E suas folhas, tombando,
Uma se esfolha, outra cai.
E o vento as deixa, abalando,
- E lá vai!...
Afonso Lopes Vieira
Os meus olhos já não vêm como viam.
Voei num embalo de vento agreste, à procura do que o meu olhar guardou há tantos anos.
E o vento levou-me onde quis ir. Contou-me sussurrando a mesma história secular que nem a erosão do tempo deixou esmorecer no meu espírito.
Segurei um pé de vento e voei.
Pousei onde tinha estado na aurora dos meus dias, quando tudo era claro , alegre e despreocupado.
Regressei no entardecer, no momento em que as cores se esbatem no azul plúmbeo de um céu de outono, já gastas pelo passar dos minutos e das horas.

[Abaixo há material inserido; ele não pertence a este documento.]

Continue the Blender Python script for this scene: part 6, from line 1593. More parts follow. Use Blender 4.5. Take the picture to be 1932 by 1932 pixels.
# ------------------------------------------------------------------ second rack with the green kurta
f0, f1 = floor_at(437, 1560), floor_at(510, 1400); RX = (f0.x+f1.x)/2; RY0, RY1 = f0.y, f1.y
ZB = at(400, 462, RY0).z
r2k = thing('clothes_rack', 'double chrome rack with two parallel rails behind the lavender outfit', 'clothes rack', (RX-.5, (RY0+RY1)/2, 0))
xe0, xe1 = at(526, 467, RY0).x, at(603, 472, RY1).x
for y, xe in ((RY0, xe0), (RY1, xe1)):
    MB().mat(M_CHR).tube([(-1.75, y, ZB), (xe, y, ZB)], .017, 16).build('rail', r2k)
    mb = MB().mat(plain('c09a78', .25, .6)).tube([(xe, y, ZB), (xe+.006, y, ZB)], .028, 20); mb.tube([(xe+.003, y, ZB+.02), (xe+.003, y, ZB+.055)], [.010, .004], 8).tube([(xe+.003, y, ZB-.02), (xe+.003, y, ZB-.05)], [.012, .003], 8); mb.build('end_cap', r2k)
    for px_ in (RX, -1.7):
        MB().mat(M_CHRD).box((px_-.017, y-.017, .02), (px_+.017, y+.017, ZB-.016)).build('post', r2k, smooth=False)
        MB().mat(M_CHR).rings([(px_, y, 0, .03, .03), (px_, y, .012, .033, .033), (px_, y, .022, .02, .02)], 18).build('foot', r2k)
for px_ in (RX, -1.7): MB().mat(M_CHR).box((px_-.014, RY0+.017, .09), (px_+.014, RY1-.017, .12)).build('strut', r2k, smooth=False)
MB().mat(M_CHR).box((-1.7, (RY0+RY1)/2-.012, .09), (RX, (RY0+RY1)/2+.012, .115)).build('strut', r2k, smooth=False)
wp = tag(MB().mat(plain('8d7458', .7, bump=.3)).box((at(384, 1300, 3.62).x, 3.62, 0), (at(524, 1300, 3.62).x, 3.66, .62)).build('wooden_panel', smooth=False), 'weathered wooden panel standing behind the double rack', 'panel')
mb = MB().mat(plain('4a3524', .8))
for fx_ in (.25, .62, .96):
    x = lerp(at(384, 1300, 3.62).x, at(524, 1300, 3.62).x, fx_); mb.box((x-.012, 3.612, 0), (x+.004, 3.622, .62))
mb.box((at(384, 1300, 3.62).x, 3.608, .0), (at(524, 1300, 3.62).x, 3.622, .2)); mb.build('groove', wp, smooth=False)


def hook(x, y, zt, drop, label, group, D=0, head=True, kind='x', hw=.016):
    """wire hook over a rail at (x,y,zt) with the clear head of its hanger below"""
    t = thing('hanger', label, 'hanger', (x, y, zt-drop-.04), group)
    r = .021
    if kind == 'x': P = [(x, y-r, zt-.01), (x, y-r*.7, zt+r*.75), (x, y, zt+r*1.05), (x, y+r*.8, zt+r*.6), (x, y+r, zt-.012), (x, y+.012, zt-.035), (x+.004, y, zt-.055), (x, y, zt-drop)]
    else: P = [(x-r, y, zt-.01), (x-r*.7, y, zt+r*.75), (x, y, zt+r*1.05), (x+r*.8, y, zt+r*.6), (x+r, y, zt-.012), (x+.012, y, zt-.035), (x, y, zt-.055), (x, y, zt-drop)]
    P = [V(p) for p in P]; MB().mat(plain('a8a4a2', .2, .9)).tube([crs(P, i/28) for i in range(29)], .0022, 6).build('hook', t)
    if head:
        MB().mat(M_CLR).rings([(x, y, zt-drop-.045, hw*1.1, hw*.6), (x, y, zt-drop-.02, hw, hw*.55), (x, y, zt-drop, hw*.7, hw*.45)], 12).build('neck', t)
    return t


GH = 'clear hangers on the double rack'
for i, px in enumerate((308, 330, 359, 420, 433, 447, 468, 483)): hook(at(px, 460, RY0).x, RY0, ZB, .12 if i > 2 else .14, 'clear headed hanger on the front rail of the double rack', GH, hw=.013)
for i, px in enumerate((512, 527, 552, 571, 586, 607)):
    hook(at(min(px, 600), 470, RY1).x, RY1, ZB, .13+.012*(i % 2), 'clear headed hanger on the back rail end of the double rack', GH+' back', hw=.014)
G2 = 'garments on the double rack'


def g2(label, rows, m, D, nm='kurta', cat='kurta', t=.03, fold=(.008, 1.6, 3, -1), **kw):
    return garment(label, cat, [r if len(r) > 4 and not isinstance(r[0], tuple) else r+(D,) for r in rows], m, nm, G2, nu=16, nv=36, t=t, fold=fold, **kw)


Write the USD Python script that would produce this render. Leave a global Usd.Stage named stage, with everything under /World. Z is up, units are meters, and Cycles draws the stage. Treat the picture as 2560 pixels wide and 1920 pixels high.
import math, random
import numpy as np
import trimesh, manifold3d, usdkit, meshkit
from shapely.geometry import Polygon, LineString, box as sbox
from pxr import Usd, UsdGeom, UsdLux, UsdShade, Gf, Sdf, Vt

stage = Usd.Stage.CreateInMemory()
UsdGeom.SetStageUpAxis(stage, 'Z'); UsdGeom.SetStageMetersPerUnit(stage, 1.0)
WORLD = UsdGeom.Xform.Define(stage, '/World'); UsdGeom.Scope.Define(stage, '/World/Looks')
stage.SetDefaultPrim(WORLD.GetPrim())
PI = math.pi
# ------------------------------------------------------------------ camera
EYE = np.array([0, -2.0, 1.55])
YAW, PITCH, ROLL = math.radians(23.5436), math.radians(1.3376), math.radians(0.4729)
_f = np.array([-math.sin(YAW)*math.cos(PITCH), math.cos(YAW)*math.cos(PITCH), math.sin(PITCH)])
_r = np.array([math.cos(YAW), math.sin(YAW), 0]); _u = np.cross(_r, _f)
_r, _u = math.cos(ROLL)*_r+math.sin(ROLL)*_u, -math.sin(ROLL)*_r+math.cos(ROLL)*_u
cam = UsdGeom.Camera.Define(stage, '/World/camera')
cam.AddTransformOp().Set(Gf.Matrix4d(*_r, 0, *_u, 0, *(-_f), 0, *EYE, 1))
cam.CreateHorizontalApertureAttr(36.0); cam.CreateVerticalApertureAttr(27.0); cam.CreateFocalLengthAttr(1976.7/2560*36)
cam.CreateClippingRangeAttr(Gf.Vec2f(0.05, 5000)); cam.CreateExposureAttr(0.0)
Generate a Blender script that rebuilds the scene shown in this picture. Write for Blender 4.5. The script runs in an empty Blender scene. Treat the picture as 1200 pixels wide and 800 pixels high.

O manancial da palavra escrita que acumulei durante tanto tempo abriu os tomos do conhecimento e as letras libertaram-se e formaram palavras que giraram e voltearam e me levaram por pedras e frestas, ao pormenor que desconhecia.
E vi, vi de novo como se fosse a primeira vez que via.
Aguardei feliz o pé de Vento que me faria regressar, mas demorou.
Deu-me tempo para me perder no tempo e mergulhar no novo olhar.
Sei que no ocaso, tudo será diferente, que os meus olhos não verão como vêm agora.